In some instances, undocumented immigrants who find themselves in deportation proceedings can apply for the cancellation of their removal, if they’ve been in the United States for more than 10 years and have a relative who is a U.S. citizen.
But that isn’t possible if they have a felony charge from working with false documents, explained immigration attorney Dori Zavala.
“When it comes to immigration, they say they don’t qualify because they have this crime of moral turpitude,” said Zavala.
Challenge to Felony Charges
Last year Zavala and her colleague, attorney Delia Salvatierra, decided to take their battle to the criminal justice courts by challenging these felony charges.
Zavala currently represents Miguel Venegas, an embroidery factory worker arrested with a dozen others on Feb. 8. Unlike Matamoros, Venegas now has a chance to fight against the felony charges.
“He is willing to do anything he can, because he’s been living here for 20 years,” said Venegas’ wife, Julia Ojeda, who joined the protest with the Puente group.
Ojeda said her husband was the main breadwinner for her and their three U.S.-born children.
“Sometimes the kids catch me off guard when they ask me when their dad will be released,” she said.
Zavala explained that the conditions in county jails for many of these workers, who have never been in a jail before, and their inability to afford an attorney often deter them from asserting their innocence.
“I took the plea because I couldn’t be in that awful jail anymore,” said Matamoros. “I didn’t know what was going to happen later.”
Several immigration attorneys have told Matamoros that her case is a “lost cause,” she said. She has accepted that she’ll have to go back to Mexico and leave her husband, Luis, behind so that he can support the family.
Matamoros was arrested on March 4, 2011, the day before her wedding was supposed to take place. She was finally able to get married four months later when she was released after paying bail of over $12,000—all of their savings.
Arguing to Stop Deportation
As an attorney, Zavala said immigrants like Matamoros have few options once an immigration judge orders the person’s voluntary removal.
But Zavala argues that ICE should grant people affected by these immigration sweeps a stay of their deportation, considering that the Department of Justice (DOJ) is suing the sheriff for alleged racial profiling involving traffic stops and worksite raids.
In its December 2011 findings, DOJ said the Criminal Employment Squad (CES) from the sheriff’s office “routinely raid businesses in a manner that harms innocent Latino workers.”

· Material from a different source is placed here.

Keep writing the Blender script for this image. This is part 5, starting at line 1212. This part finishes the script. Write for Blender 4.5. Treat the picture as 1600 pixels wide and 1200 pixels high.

DOJ found, “Specifically, CES’s deputies typically detain and investigate the immigration status of all employees at a raided worksite, whether or not the employees are listed in the warrant authorizing the raid.”
Zavala argues, “ICE should say any convictions coming from that should be considered differently.”
Matamoros is worried about returning to a country she hasn’t been in for almost a decade.
She worries about the violence in Mexico and about the type of health care her American daughter will get.
She wishes she’d had a chance to continue her education, rather than having to go to work.
If she’d gone to school instead of working, she wouldn’t have been arrested and charged with using false documents — a felony that prevents her from being eligible for DACA now or any kind of regularization of her status in the future.
“We were just working to get ahead,” she said. “Families are being separated every day because of this.”